Mr Sirika says Nigeria air will be established and the incumbent government has no choice but to run with it.


With less than four weeks to the swearing-in of a new administration, Nigeria's Aviation Minister, Hadi Sirika on Wednesday again reiterated that indigenous airline, Nigeria Air, would take off on or before 29 May.


The minister restated the government commitment while briefing State House correspondents on the outcome of the Federal Executive Council (FEC) meeting in Abuja on Wednesday.


"I think three weeks is a lot of time. By the special grace of God it will fly.And don't forget we didn't start today. We started this in 2015," Mr Sirika said.



The minister explained that they drew up the roadmap and got the transaction advisors in 2016.


Nigeria air


The nation's proposed national carrier was unveiled at the Farnborough Air Show in England on 18 July 2018.


The project was suspended two months after it was announced amidst concerns over its relevance and sustainability. The airline was expected to gulp $8.8 million in preliminary cost and $300 million as take-off cost.


The national carrier idea was raised many years after Nigeria's defunct carrier, Nigeria Airways, collapsed due to corruption and poor management.


Last month, Mr Sirika, hinted that the controversial national carrier will commence operation before the swearing-in of a new administration on 29 May.



"Operation of local and international flights will commence soon. Before the end of this administration, before May 29, we will fly," Mr Sirika said then, adding that "Negotiation meetings with the Ethiopian Airlines Group Consortium and the Federal Government of Nigeria are ongoing. Next step: Federal Executive Council approval of the Full Business Case."


Airline Licensing


While recounting some of the successes achieved so far in his reign at the aviation ministry, the Minister said more than 50 per cent of the airlines in the country today were licensed under the Buhari-led administration.


"One of the airlines, United, that went to court today, we gave him the licence-the Buhari government and he's never been to the office of the minister. He didn't even know it. We gave him the licence. The first time I saw him was at the commissioning of Ogun airport," Mr Sirika said.
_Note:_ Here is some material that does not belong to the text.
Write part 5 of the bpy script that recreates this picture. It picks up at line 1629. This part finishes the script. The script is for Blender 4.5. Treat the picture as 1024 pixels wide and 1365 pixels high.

"Rano Air, Uza Air, all of them. Even Air Peace, which is the biggest airline, when we came in 2015 how many airlines did they have? The growth and robustness of Air Peace is because we gave them the enabling environment as a Buhari government to do it. So, we didn't stop anybody from doing it."


Based on this, the minister emphasised that the Buhari administration will give Nigeria the airline it deserves for the market, for the population, for the centrality and for everything.


Sustainability


Speaking on sustainable plans, Mr Sirika said: "Well, we are committed and luckily it is APC that will be in power again. We are committed to this project. This project is good for the Nigerian economy, for the travelling people."


"You will all agree with me that unfortunately from the time of Cabo, Okada, Harco, Chanchangi, Albarka, and the rest of them, about 60 of them went down the drain," he noted.


"But it's an individual choice. And no one has stopped any airline in Nigeria, Max Air, United, all of them, they will go and bring in competencies but if they want to run it the way they are, it's their choice and their business, but we will get them to do it and give Nigerians what they deserve," the minister said.


Mr Sirika assured Nigerians that the indigenous airline will be established and the incumbent government has no choice but to run with it.


"And the reason is 95 per cent is not government owned 95 per cent is owned by entrepreneurs. So the coming of the next government which is APC, won't throw the investment away because it's not their government so it will continue," he added.